Return the listing below unchanged, minus its pictures.

Dataset section —
┄┄┄┄┄┄┄┄┄┄┄┄┄┄┄┄┄┄┄┄
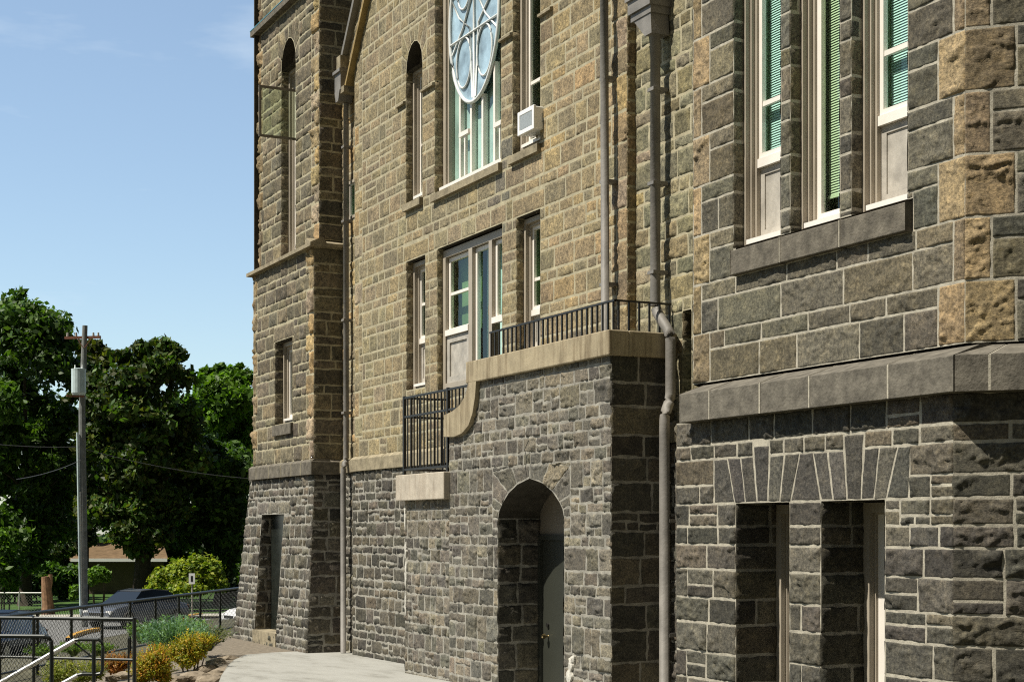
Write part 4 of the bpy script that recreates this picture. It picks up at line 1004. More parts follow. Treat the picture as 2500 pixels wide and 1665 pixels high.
def tree(name, px, d, top_py, bot_py, wpx, cols, label, n, k, seed, size=.2, trunk_r=.25, lean=0, group='leafy trees beyond the street', extra=None, zg=Zs):
    x, y = far(px, d); zt = zat(top_py, d); zb = zat(bot_py, d); rx = wpx/2*d/F
    T = empty(name, (x, y, zg), label, 'tree', group)
    c, rd = crown_blobs(0, 0, zb-zg+rx*.1, zt-zg-rx*.2, rx, k, seed)
    if extra:
        for (ex, ey, er, eo) in extra:
            q = far(ex, d+eo); c.append((q[0]-x, q[1]-y, zat(ey, d)-zg)); R = er*d/F; rd.append((R, R, R*.85))
    b = MB(); H = zb-zg; r_ = random.Random(seed)
    b.tube([(0, 0, -.1), (.05, 0, H*.5), (.1, .05, H*.95), (.05, .1, H+(zt-zb)*.45), (.0, .1, H+(zt-zb)*.8)], [trunk_r*1.35, trunk_r, trunk_r*.85, trunk_r*.5, trunk_r*.12], 10)
    o = b.build('trunk', M['bark'], T, smooth=True)
    for i in range(9):
        a = r_.uniform(0, 6.28); h = H*.85+(zt-zb)*r_.uniform(0, .5); L = rx*r_.uniform(.5, .85)
        q = MB(); q.tube([(.05, .05, h), (math.cos(a)*L*.45, math.sin(a)*L*.45, h+L*.35), (math.cos(a)*L, math.sin(a)*L, h+L*.6)], [trunk_r*.4, trunk_r*.25, trunk_r*.08], 6); q.build('branch', M['bark'], T, smooth=True)
    leaves('crown', c, rd, n, size, cols, T, seed=seed, shell=.25, gaps=.34)
    return T
tree('leafy_tree', 60, 79, 745, 1385, 330, DG+MG, 'tallest dark green tree, at the left edge behind the utility pole', 60000, 60, 3, .17, .3,
     extra=[(25, 745, 46, 0), (70, 765, 34, -1), (105, 800, 30, 1), (0, 800, 60, -2), (150, 845, 34, 0), (-10, 1000, 70, -3), (10, 1280, 60, -4), (5, 1380, 45, -5), (110, 900, 60, -2), (22, 705, 16, 0), (52, 716, 14, 0), (100, 755, 13, 0), (150, 1150, 60, 0), (90, 1250, 60, 0), (150, 1290, 45, 1), (-20, 1180, 60, 0), (60, 1330, 40, -2)])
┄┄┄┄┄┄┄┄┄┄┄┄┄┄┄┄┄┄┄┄
Result of this exercise —
Write part 4 of the bpy script that recreates this picture. It picks up at line 1004. More parts follow. Treat the picture as 2500 pixels wide and 1665 pixels high.
def tree(name, px, d, top_py, bot_py, wpx, cols, label, n, k, seed, size=.2, trunk_r=.25, lean=0, group='leafy trees beyond the street', extra=None, zg=Zs):
    x, y = far(px, d); zt = zat(top_py, d); zb = zat(bot_py, d); rx = wpx/2*d/F
    T = empty(name, (x, y, zg), label, 'tree', group)
    c, rd = crown_blobs(0, 0, zb-zg+rx*.1, zt-zg-rx*.2, rx, k, seed)
    if extra:
        for (ex, ey, er, eo) in extra:
            q = far(ex, d+eo); c.append((q[0]-x, q[1]-y, zat(ey, d)-zg)); R = er*d/F; rd.append((R, R, R*.85))
    b = MB(); H = zb-zg; r_ = random.Random(seed)
    b.tube([(0, 0, -.1), (.05, 0, H*.5), (.1, .05, H*.95), (.05, .1, H+(zt-zb)*.45), (.0, .1, H+(zt-zb)*.8)], [trunk_r*1.35, trunk_r, trunk_r*.85, trunk_r*.5, trunk_r*.12], 10)
    o = b.build('trunk', M['bark'], T, smooth=True)
    for i in range(9):
        a = r_.uniform(0, 6.28); h = H*.85+(zt-zb)*r_.uniform(0, .5); L = rx*r_.uniform(.5, .85)
        q = MB(); q.tube([(.05, .05, h), (math.cos(a)*L*.45, math.sin(a)*L*.45, h+L*.35), (math.cos(a)*L, math.sin(a)*L, h+L*.6)], [trunk_r*.4, trunk_r*.25, trunk_r*.08], 6); q.build('branch', M['bark'], T, smooth=True)
    leaves('crown', c, rd, n, size, cols, T, seed=seed, shell=.25, gaps=.34)
    return T
tree('leafy_tree', 60, 79, 745, 1385, 330, DG+MG, 'tallest dark green tree, at the left edge behind the utility pole', 60000, 60, 3, .17, .3,
     extra=[(25, 745, 46, 0), (70, 765, 34, -1), (105, 800, 30, 1), (0, 800, 60, -2), (150, 845, 34, 0), (-10, 1000, 70, -3), (10, 1280, 60, -4), (5, 1380, 45, -5), (110, 900, 60, -2), (22, 705, 16, 0), (52, 716, 14, 0), (100, 755, 13, 0), (150, 1150, 60, 0), (90, 1250, 60, 0), (150, 1290, 45, 1), (-20, 1180, 60, 0), (60, 1330, 40, -2)])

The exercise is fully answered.